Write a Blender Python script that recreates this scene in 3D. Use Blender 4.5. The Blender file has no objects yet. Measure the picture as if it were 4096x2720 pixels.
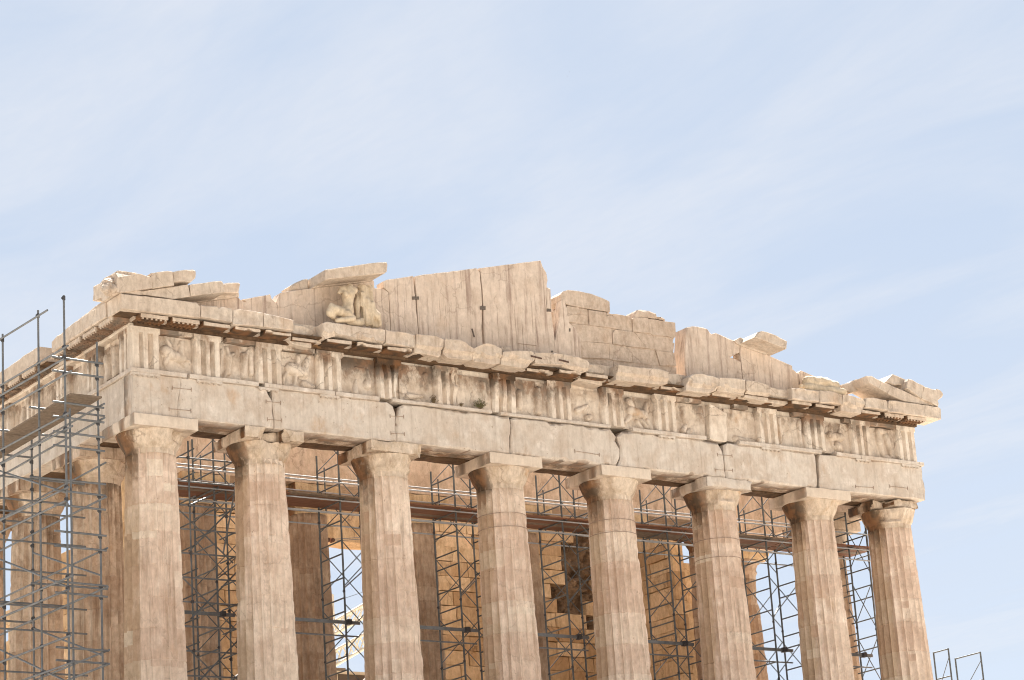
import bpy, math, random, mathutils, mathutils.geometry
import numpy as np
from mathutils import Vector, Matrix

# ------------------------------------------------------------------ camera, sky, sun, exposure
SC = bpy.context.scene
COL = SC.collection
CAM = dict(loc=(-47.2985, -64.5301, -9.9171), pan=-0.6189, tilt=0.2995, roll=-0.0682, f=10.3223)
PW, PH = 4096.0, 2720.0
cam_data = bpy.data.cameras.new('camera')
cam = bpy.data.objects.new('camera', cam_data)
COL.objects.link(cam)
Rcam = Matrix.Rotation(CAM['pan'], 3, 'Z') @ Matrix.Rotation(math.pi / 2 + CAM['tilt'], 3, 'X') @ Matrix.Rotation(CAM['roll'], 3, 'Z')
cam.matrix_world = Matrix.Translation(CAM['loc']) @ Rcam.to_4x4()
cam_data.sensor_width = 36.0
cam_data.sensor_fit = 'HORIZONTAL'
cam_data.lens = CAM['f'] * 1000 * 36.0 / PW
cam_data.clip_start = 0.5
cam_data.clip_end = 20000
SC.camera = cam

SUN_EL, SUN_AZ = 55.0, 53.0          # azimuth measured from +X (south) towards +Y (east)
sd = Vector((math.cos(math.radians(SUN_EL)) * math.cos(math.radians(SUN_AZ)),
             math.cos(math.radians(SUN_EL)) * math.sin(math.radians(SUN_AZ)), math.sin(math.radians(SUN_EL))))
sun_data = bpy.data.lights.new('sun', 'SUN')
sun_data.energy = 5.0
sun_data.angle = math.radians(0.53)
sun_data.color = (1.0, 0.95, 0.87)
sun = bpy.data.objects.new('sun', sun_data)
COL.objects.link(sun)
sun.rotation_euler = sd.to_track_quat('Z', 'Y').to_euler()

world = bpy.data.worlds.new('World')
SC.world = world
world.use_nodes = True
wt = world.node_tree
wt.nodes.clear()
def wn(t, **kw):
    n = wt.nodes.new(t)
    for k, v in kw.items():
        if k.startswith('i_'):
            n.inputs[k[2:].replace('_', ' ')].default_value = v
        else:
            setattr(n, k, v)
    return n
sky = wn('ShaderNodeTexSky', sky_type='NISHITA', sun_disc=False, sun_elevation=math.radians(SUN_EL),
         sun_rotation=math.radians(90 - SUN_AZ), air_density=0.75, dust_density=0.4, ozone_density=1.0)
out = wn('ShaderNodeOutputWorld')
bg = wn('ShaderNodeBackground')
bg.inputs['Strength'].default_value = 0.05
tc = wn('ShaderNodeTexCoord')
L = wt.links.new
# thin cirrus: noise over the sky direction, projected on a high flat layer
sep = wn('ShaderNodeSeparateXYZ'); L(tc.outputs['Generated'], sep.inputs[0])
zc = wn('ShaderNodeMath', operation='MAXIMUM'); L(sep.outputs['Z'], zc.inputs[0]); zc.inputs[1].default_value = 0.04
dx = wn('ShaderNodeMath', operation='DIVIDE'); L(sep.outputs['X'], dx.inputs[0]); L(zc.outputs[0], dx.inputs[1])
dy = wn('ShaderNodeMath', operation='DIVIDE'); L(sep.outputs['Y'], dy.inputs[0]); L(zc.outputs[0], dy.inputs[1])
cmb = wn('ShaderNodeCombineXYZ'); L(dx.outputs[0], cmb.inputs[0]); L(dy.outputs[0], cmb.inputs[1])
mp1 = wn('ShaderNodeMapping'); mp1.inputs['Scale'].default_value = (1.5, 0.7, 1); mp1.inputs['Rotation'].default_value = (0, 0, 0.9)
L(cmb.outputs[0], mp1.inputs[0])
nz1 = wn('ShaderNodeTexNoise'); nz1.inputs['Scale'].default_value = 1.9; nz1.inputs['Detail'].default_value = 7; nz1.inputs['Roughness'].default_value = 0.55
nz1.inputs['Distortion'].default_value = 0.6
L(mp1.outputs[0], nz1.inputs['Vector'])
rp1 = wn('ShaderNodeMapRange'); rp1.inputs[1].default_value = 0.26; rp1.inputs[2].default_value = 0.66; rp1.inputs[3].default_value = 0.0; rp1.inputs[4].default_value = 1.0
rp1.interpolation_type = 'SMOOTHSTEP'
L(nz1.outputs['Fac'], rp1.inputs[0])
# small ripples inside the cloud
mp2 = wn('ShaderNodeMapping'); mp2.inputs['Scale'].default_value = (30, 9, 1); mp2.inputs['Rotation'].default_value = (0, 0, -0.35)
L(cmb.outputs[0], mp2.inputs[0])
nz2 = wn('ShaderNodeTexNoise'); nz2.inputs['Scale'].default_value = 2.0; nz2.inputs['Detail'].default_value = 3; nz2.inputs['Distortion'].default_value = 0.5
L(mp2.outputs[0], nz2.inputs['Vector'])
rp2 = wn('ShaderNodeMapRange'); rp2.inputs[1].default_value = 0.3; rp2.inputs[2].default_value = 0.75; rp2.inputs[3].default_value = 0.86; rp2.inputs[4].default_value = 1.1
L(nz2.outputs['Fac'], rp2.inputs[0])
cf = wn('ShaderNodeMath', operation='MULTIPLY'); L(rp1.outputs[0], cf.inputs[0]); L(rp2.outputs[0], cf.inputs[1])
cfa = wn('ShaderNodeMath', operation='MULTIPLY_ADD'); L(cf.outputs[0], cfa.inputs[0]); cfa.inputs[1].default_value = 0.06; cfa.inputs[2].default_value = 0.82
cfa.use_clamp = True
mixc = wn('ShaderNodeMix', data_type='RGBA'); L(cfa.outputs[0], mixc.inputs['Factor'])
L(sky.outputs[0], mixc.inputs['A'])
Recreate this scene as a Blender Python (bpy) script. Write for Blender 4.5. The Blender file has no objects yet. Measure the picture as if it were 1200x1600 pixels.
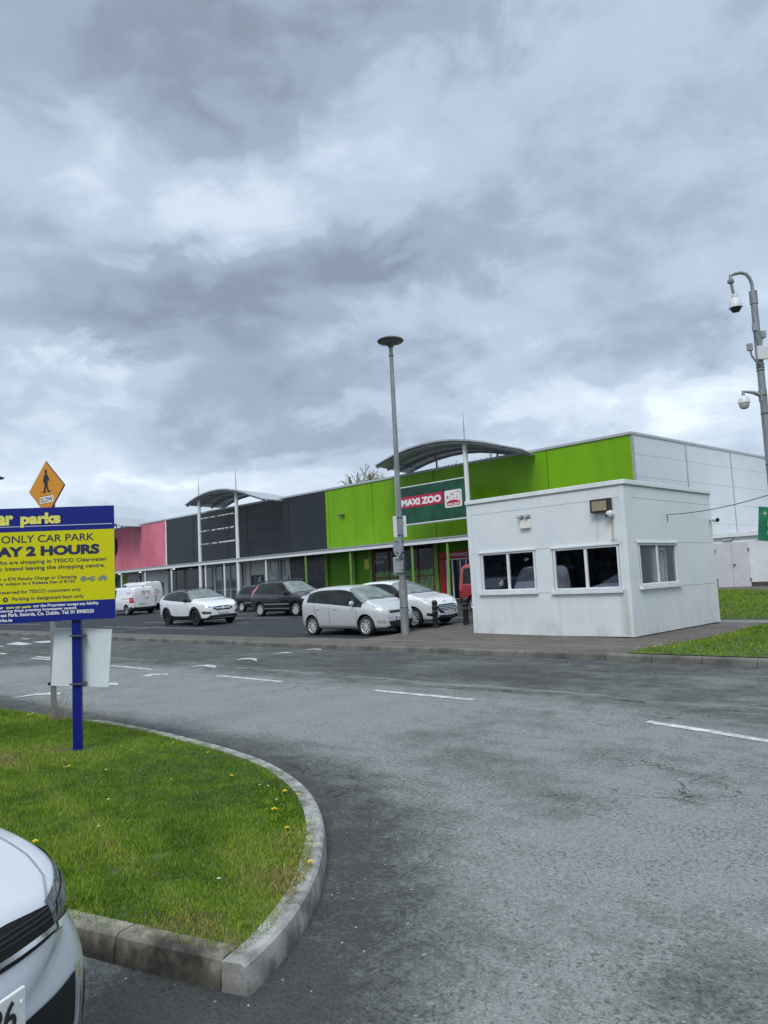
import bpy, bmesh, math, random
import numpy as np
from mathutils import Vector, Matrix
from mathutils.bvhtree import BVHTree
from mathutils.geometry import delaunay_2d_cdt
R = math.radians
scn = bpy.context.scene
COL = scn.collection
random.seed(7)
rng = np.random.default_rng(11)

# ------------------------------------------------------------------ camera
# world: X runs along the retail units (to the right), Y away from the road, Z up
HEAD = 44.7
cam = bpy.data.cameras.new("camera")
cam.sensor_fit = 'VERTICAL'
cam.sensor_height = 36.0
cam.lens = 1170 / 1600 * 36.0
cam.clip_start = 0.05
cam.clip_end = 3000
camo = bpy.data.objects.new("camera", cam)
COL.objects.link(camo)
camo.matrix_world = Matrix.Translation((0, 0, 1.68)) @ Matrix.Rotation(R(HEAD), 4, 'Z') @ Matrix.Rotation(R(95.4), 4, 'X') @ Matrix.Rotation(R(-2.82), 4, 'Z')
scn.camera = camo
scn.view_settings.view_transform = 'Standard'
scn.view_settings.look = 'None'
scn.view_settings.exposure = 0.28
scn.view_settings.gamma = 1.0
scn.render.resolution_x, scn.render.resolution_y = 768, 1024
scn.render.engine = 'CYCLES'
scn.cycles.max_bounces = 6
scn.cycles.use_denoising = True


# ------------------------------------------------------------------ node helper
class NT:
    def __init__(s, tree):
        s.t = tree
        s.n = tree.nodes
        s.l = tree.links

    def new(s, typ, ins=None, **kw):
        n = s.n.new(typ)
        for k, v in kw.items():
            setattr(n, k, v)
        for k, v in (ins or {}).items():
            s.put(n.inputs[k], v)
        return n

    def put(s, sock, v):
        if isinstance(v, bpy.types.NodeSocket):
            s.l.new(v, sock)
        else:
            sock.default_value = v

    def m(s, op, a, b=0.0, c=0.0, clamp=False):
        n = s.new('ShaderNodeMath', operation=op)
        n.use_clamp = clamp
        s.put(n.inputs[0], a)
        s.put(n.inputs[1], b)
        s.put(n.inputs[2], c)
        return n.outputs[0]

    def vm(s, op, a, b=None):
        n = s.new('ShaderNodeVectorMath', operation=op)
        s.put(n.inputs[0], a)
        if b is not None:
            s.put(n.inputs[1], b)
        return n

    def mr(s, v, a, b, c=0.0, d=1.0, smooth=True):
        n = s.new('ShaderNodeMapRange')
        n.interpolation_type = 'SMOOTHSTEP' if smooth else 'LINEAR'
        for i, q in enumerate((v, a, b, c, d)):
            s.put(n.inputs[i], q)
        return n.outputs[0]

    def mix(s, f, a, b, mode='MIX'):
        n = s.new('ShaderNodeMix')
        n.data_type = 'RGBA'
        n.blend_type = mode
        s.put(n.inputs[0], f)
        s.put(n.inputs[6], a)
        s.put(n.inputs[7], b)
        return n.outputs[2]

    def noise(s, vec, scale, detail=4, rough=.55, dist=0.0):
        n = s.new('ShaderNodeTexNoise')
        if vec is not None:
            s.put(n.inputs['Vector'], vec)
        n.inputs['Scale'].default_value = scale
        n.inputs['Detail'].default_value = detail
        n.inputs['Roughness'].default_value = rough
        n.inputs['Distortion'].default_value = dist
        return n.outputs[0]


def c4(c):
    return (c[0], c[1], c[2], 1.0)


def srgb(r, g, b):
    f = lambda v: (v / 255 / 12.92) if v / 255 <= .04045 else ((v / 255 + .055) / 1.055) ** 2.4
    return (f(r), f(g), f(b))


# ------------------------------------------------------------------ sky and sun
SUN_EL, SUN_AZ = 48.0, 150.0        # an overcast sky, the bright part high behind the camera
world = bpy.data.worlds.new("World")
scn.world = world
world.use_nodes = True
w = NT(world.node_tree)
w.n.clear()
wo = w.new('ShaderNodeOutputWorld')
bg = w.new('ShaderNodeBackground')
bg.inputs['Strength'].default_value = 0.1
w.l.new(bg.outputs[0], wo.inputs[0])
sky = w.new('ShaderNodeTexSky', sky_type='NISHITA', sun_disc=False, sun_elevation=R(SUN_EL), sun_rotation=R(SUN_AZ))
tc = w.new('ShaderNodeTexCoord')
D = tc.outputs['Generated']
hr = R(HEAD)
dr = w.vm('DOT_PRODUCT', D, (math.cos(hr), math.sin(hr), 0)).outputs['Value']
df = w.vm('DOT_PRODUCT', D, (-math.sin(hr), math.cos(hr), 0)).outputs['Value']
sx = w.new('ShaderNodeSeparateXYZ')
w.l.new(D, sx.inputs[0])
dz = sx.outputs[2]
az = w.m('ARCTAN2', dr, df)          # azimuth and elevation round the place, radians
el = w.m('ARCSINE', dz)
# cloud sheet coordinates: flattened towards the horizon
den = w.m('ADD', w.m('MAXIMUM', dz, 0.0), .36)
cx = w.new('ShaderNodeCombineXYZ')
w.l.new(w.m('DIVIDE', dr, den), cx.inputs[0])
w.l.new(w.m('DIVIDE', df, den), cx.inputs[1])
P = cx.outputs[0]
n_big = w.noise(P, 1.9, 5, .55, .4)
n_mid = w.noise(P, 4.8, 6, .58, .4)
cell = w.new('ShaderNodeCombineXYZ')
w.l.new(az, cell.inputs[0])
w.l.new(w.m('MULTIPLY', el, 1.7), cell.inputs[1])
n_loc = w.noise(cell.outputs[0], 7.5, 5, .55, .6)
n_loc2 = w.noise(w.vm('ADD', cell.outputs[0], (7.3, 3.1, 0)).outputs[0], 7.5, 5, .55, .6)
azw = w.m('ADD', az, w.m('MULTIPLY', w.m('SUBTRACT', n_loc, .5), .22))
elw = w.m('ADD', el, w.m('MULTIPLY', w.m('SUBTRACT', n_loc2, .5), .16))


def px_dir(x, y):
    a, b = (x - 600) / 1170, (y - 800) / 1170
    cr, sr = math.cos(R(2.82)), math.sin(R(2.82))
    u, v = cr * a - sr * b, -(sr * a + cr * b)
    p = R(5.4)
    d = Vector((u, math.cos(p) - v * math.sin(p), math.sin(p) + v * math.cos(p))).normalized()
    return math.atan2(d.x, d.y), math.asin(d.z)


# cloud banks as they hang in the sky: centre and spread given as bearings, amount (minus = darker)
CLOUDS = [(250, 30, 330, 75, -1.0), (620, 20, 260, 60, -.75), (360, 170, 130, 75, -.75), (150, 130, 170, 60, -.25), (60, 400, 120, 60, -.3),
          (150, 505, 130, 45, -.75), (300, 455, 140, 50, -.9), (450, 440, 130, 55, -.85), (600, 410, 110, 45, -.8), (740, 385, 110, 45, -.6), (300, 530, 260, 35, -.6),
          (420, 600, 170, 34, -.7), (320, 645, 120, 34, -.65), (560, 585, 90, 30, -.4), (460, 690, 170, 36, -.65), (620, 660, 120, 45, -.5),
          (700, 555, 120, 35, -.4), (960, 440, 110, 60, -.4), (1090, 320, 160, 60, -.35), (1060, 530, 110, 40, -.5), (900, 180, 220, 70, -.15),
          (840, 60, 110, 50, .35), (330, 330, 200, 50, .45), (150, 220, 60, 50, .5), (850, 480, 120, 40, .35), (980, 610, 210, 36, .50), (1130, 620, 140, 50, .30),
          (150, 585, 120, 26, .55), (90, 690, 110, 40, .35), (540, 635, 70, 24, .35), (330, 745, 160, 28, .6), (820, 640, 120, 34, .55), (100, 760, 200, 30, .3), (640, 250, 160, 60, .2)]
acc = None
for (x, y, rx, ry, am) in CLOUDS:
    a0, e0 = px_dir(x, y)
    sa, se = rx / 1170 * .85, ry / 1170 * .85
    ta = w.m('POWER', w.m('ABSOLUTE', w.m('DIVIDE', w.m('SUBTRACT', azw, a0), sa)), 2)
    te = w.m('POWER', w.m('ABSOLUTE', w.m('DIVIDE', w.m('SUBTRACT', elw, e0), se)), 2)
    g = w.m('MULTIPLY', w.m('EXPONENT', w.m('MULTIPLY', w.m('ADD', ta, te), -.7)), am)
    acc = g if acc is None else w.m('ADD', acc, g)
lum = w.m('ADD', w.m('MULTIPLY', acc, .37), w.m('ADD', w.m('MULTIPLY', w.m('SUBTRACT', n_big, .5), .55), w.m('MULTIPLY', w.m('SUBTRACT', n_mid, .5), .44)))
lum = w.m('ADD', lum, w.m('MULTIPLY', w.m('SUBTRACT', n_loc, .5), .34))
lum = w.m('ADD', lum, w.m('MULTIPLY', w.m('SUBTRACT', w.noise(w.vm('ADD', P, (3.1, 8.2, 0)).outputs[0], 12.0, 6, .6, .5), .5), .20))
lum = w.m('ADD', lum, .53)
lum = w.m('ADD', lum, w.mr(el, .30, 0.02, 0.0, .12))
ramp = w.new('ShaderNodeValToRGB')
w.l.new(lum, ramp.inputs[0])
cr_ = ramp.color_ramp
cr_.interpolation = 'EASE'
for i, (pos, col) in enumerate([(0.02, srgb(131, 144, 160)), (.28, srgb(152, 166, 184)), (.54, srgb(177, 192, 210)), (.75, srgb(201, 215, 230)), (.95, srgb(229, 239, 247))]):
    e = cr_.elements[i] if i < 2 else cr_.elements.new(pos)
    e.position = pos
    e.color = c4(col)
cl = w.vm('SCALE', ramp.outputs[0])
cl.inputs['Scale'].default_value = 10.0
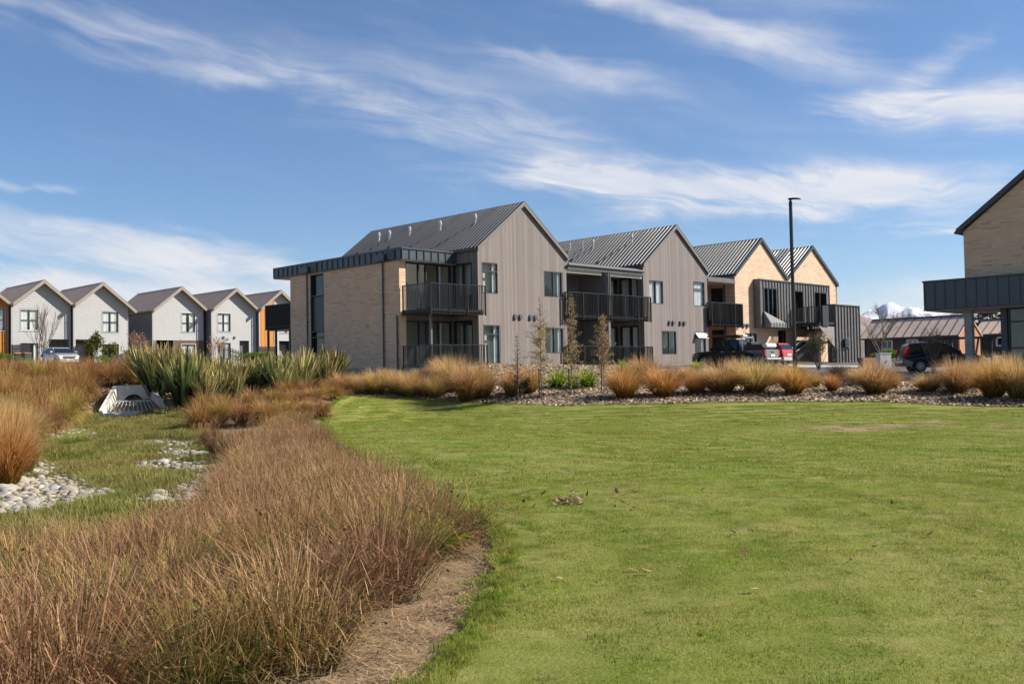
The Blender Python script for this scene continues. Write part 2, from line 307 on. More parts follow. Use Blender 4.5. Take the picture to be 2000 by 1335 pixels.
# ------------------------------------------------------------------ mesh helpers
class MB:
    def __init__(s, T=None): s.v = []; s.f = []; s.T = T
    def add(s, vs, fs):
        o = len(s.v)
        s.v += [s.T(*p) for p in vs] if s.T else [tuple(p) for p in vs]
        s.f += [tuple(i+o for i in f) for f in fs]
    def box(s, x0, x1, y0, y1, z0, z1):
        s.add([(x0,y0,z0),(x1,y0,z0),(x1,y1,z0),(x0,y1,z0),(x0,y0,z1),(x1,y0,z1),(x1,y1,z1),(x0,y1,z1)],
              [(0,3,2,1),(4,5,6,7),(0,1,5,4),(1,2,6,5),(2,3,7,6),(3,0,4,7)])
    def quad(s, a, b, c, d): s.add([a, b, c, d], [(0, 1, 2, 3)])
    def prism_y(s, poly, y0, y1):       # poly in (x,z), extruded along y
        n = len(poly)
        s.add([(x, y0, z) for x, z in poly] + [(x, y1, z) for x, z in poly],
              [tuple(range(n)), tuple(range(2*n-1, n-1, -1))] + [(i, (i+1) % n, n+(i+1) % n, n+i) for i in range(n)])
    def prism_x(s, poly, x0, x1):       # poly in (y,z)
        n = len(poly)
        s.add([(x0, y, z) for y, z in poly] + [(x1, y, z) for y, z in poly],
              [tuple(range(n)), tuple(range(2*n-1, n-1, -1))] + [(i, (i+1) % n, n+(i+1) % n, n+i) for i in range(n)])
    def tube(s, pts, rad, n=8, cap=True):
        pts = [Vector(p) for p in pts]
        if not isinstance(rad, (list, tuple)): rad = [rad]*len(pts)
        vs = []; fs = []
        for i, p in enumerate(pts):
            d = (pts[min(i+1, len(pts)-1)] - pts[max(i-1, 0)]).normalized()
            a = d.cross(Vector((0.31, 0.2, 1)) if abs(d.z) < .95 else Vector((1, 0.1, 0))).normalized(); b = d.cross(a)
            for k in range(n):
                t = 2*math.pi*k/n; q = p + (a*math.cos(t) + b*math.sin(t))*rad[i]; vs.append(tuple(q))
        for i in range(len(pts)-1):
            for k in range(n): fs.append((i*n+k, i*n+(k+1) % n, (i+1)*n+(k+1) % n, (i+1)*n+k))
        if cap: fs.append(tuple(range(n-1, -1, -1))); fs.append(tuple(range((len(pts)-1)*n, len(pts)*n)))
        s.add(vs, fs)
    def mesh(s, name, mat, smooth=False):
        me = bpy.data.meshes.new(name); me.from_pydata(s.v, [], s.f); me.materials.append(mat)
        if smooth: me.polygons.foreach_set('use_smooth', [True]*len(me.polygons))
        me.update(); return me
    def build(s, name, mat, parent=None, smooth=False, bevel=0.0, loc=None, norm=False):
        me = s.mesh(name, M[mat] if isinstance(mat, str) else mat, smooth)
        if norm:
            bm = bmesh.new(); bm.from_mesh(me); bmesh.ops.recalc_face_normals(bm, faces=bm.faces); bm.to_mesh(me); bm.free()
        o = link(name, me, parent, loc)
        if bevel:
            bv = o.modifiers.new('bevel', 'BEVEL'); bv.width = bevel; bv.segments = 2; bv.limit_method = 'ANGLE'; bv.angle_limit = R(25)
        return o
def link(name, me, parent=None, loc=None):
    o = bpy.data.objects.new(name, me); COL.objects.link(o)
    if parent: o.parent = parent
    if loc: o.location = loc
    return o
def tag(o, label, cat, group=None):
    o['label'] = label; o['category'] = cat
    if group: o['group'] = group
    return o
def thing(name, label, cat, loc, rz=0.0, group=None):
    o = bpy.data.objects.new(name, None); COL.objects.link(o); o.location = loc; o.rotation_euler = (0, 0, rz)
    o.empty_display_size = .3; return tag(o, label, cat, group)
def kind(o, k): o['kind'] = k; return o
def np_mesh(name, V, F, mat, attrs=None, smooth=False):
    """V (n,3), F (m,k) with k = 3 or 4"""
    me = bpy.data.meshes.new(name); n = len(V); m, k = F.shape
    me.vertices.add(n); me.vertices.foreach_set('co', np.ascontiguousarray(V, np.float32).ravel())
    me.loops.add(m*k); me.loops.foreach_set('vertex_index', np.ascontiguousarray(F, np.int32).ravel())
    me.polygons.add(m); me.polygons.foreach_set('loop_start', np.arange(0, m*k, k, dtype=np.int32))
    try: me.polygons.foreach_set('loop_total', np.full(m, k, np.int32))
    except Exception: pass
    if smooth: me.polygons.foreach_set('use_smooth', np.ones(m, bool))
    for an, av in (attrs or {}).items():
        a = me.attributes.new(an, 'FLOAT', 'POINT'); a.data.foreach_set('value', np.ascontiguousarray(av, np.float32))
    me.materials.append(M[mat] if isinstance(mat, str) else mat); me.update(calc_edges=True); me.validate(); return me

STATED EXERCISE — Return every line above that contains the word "picture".

WRITTEN SOLUTION —
Write a Blender Python script that recreates this scene in 3D. Use Blender 4.5. The Blender file has no objects yet. Measure the picture as if it were 4096x2720 pixels.
Recreate this scene as a Blender Python (bpy) script. Write for Blender 4.5. The Blender file has no objects yet. Measure the picture as if it were 1200x1600 pixels.
The Blender Python script for this scene continues. Write part 2, from line 307 on. More parts follow. Use Blender 4.5. Take the picture to be 2000 by 1335 pixels.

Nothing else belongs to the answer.